=== What the task requires ===
Which lines below hold the word "scene"? Copy all of them.

=== Material ===
+++++
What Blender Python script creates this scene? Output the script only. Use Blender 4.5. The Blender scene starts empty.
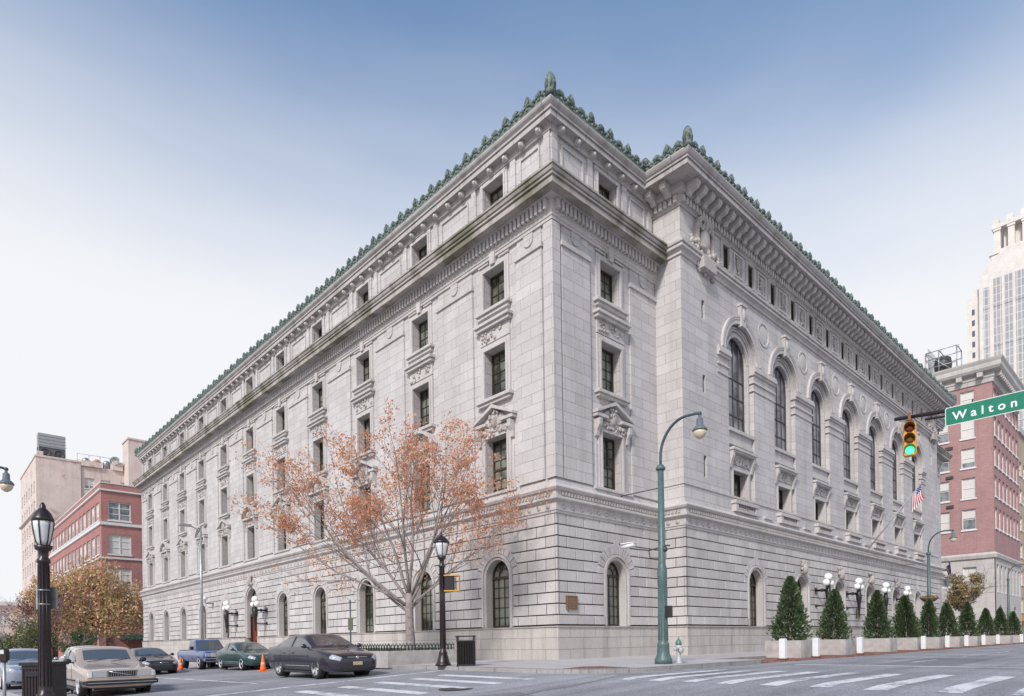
import bpy, bmesh, math, random
from mathutils import Vector, Matrix, noise
R = math.radians
random.seed(7)
scn = bpy.context.scene
col = scn.collection
# ------------------------------------------------------------------ camera
CAMP = Vector((-19.904, -18.347, 0.8))
A0 = R(43.2)
fwd = Vector((math.sin(A0), math.cos(A0), 0)); rgt = Vector((math.cos(A0), -math.sin(A0), 0)); up = Vector((0, 0, 1))
ROLL = .0150
rr = rgt*math.cos(ROLL) - up*math.sin(ROLL); uu = rgt*math.sin(ROLL) + up*math.cos(ROLL)
cd = bpy.data.cameras.new('camera'); cam = bpy.data.objects.new('camera', cd); col.objects.link(cam)
m = Matrix((rr, uu, -fwd)).transposed().to_4x4(); m.translation = CAMP; cam.matrix_world = m
cd.sensor_width = 36; cd.lens = 36*637/1024; cd.shift_y = (641.2-348)/1024; cd.clip_end = 3000; cd.clip_start = .1
scn.camera = cam
# ------------------------------------------------------------------ world, sun, exposure
SUN_EL, SUN_AZ = R(38), R(248)      # azimuth clockwise from +Y : light comes from -X, slightly -Y
w = bpy.data.worlds.new('World'); scn.world = w; w.use_nodes = True
nt = w.node_tree; N = nt.nodes; L = nt.links; N.clear()
out = N.new('ShaderNodeOutputWorld'); bg = N.new('ShaderNodeBackground'); sky = N.new('ShaderNodeTexSky')
sky.sky_type = 'NISHITA'; sky.sun_disc = False; sky.sun_elevation = SUN_EL; sky.sun_rotation = SUN_AZ
sky.air_density = 1.6; sky.dust_density = .4; sky.ozone_density = 3
tc = N.new('ShaderNodeTexCoord'); sp = N.new('ShaderNodeSeparateXYZ'); L.new(tc.outputs['Generated'], sp.inputs[0])
rmp = N.new('ShaderNodeValToRGB'); rmp.color_ramp.interpolation = 'EASE'
els = rmp.color_ramp.elements; els[0].position = .34; els[0].color = (.98,)*3+(1,); els[1].position = .70; els[1].color = (.0,)*3+(1,)
# thin high cloud veil: thicker towards the horizon and towards -X
mx = N.new('ShaderNodeMath'); mx.operation = 'MULTIPLY_ADD'; mx.inputs[1].default_value = .02; L.new(sp.outputs['X'], mx.inputs[0]); L.new(sp.outputs['Z'], mx.inputs[2])
my = N.new('ShaderNodeMath'); my.operation = 'MULTIPLY_ADD'; my.inputs[1].default_value = -.03; L.new(sp.outputs['Y'], my.inputs[0]); L.new(mx.outputs[0], my.inputs[2])
nz = N.new('ShaderNodeTexNoise'); nz.inputs['Scale'].default_value = 2.2; nz.inputs['Detail'].default_value = 4; nz.inputs['Roughness'].default_value = .45
mp = N.new('ShaderNodeMapping'); mp.inputs['Scale'].default_value = (1, 1.4, 4.5); L.new(tc.outputs['Generated'], mp.inputs[0]); L.new(mp.outputs[0], nz.inputs[0])
mn = N.new('ShaderNodeMath'); mn.operation = 'MULTIPLY_ADD'; mn.inputs[1].default_value = -.09; L.new(nz.outputs[0], mn.inputs[0]); L.new(my.outputs[0], mn.inputs[2])
L.new(mn.outputs[0], rmp.inputs[0])
mix = N.new('ShaderNodeMixRGB'); mix.inputs[2].default_value = (7.1, 7.15, 7.35, 1)
tint = N.new('ShaderNodeMixRGB'); tint.blend_type = 'MULTIPLY'; tint.inputs[0].default_value = 1; tint.inputs[2].default_value = (1.0, 1.14, 1.27, 1); L.new(sky.outputs[0], tint.inputs[1])
L.new(rmp.outputs[0], mix.inputs[0]); L.new(tint.outputs[0], mix.inputs[1]); L.new(mix.outputs[0], bg.inputs[0])
bg.inputs[1].default_value = .10; L.new(bg.outputs[0], out.inputs[0])
sd = bpy.data.lights.new('sun', 'SUN'); so = bpy.data.objects.new('sun', sd); col.objects.link(so)
sd.energy = 2.7; sd.angle = R(9); sd.color = (1, .95, .9)
sdir = Vector((math.sin(SUN_AZ)*math.cos(SUN_EL), math.cos(SUN_AZ)*math.cos(SUN_EL), math.sin(SUN_EL)))
so.rotation_euler = sdir.to_track_quat('Z', 'Y').to_euler()
scn.view_settings.view_transform = 'Standard'; scn.view_settings.look = 'None'; scn.view_settings.gamma = 1
scn.view_settings.exposure = .38
scn.cycles.max_bounces = 6; scn.cycles.use_denoising = True

# ------------------------------------------------------------------ ground shape
def hs(x, y): return -.015*min(max(y, 0), 90)                    # pavement level
def g(x, y): return -.13+.045*max(min(x+6.6, 0), -14)+hs(x, y)  # road level

# ------------------------------------------------------------------ materials
MATS = {}
def newmat(name):
    mt = bpy.data.materials.new(name); mt.use_nodes = True; return mt, mt.node_tree.nodes, mt.node_tree.links, mt.node_tree.nodes['Principled BSDF']
def plain(name, c, rough=.6, metal=0, spec=.5, noise_amt=.12, nscale=6, bump=0, coat=0, emit=None, es=1, alpha=None):
    if name in MATS: return MATS[name]
    mt, N, L, b = newmat(name)
    b.inputs['Roughness'].default_value = rough; b.inputs['Metallic'].default_value = metal; b.inputs['Specular IOR Level'].default_value = spec
    b.inputs['Coat Weight'].default_value = coat
    if noise_amt:
        tc = N.new('ShaderNodeTexCoord'); n = N.new('ShaderNodeTexNoise'); n.inputs['Scale'].default_value = nscale; n.inputs['Detail'].default_value = 5
        L.new(tc.outputs['Object'], n.inputs[0])
        r = N.new('ShaderNodeMixRGB'); r.inputs[1].default_value = tuple(v*(1-noise_amt) for v in c)+(1,); r.inputs[2].default_value = tuple(min(1, v*(1+noise_amt)) for v in c)+(1,)
        cr = N.new('ShaderNodeValToRGB'); cr.color_ramp.elements[0].position = .3; cr.color_ramp.elements[1].position = .7
        L.new(n.outputs[0], cr.inputs[0]); L.new(cr.outputs[0], r.inputs[0]); L.new(r.outputs[0], b.inputs['Base Color'])
        if bump:
            bp = N.new('ShaderNodeBump'); bp.inputs['Strength'].default_value = bump; bp.inputs['Distance'].default_value = .02
            L.new(n.outputs[0], bp.inputs['Height']); L.new(bp.outputs[0], b.inputs['Normal'])
    else: b.inputs['Base Color'].default_value = tuple(c)+(1,)
    if emit: b.inputs['Emission Color'].default_value = tuple(emit)+(1,); b.inputs['Emission Strength'].default_value = es
    MATS[name] = mt; return mt
def stone(name, c1, c2, bw=1.25, bh=.483, mortar=.010, mc=.55, island=0, moss=0, stain=.25, speck=.10, off=(0, 0), bump=.3):
    """ashlar: faint joints from the metre UVs, mottled granite, rain streaks"""
    mt, N, L, b = newmat(name); b.inputs['Roughness'].default_value = .82; b.inputs['Specular IOR Level'].default_value = .25
    uv = N.new('ShaderNodeTexCoord'); mp = N.new('ShaderNodeMapping'); mp.inputs['Location'].default_value = (off[0], off[1], 0); L.new(uv.outputs['UV'], mp.inputs[0])
    geo = N.new('ShaderNodeNewGeometry')
    cur = None
    if bw:
        br = N.new('ShaderNodeTexBrick'); br.inputs['Scale'].default_value = 1; br.inputs['Brick Width'].default_value = bw; br.inputs['Row Height'].default_value = bh
        br.inputs['Mortar Size'].default_value = mortar; br.inputs['Mortar Smooth'].default_value = .3; br.inputs['Bias'].default_value = 0
        br.inputs['Color1'].default_value = tuple(c1)+(1,); br.inputs['Color2'].default_value = tuple(c2)+(1,); br.inputs['Mortar'].default_value = tuple(v*mc for v in c1)+(1,)
        L.new(mp.outputs[0], br.inputs[0]); cur = br.outputs['Color']
    else:
        mm = N.new('ShaderNodeMixRGB'); mm.inputs[1].default_value = tuple(c1)+(1,); mm.inputs[2].default_value = tuple(c2)+(1,)
        if island: L.new(geo.outputs['Random Per Island'], mm.inputs[0])
        else: mm.inputs[0].default_value = .5
        cur = mm.outputs[0]
    def modulate(cur, tex_scale, detail, lo, hi, p0=.35, p1=.7, stretch=None):
        n = N.new('ShaderNodeTexNoise'); n.inputs['Scale'].default_value = tex_scale; n.inputs['Detail'].default_value = detail; n.inputs['Roughness'].default_value = .65
        if stretch:
            m2 = N.new('ShaderNodeMapping'); m2.inputs['Scale'].default_value = stretch; L.new(geo.outputs['Position'], m2.inputs[0]); L.new(m2.outputs[0], n.inputs[0])
        else: L.new(geo.outputs['Position'], n.inputs[0])
        cr = N.new('ShaderNodeValToRGB'); cr.color_ramp.elements[0].position = p0; cr.color_ramp.elements[0].color = tuple(lo)+(1,); cr.color_ramp.elements[1].position = p1; cr.color_ramp.elements[1].color = tuple(hi)+(1,)
        L.new(n.outputs[0], cr.inputs[0]); mu = N.new('ShaderNodeMixRGB'); mu.blend_type = 'MULTIPLY'; mu.inputs[0].default_value = 1
        L.new(cur, mu.inputs[1]); L.new(cr.outputs[0], mu.inputs[2]); return mu.outputs[0], n
    cur, nf = modulate(cur, 14, 6, (1-speck,)*3, (1+speck*.6,)*3)
    cur, _ = modulate(cur, .35, 4, (.89, .88, .885), (1.05, 1.045, 1.05))
    cur, _ = modulate(cur, 1, 4, (1-stain, 1-stain*1.05, 1-stain*1.15), (1, 1, 1), .28, .5, (1.6, 1.6, .12))
    if moss:
        n = N.new('ShaderNodeTexNoise'); n.inputs['Scale'].default_value = .55; n.inputs['Detail'].default_value = 5; L.new(geo.outputs['Position'], n.inputs[0])
        cr = N.new('ShaderNodeValToRGB'); cr.color_ramp.elements[0].position = .46; cr.color_ramp.elements[0].color = (0, 0, 0, 1); cr.color_ramp.elements[1].position = .62; cr.color_ramp.elements[1].color = (moss,)*3+(1,)
        L.new(n.outputs[0], cr.inputs[0]); mu = N.new('ShaderNodeMixRGB'); mu.inputs[2].default_value = (.13, .125, .075, 1); L.new(cr.outputs[0], mu.inputs[0]); L.new(cur, mu.inputs[1]); cur = mu.outputs[0]
    L.new(cur, b.inputs['Base Color'])
    bp = N.new('ShaderNodeBump'); bp.inputs['Strength'].default_value = bump; bp.inputs['Distance'].default_value = .015; L.new(nf.outputs[0], bp.inputs['Height'])
    if bw:
        bp2 = N.new('ShaderNodeBump'); bp2.inputs['Strength'].default_value = .6; bp2.inputs['Distance'].default_value = .01; bp2.invert = True
        L.new(br.outputs['Fac'], bp2.inputs['Height']); L.new(bp.outputs[0], bp2.inputs['Normal']); L.new(bp2.outputs[0], b.inputs['Normal'])
    else: L.new(bp.outputs[0], b.inputs['Normal'])
    return mt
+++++
=== Full response ===
What Blender Python script creates this scene? Output the script only. Use Blender 4.5. The Blender scene starts empty.
scn = bpy.context.scene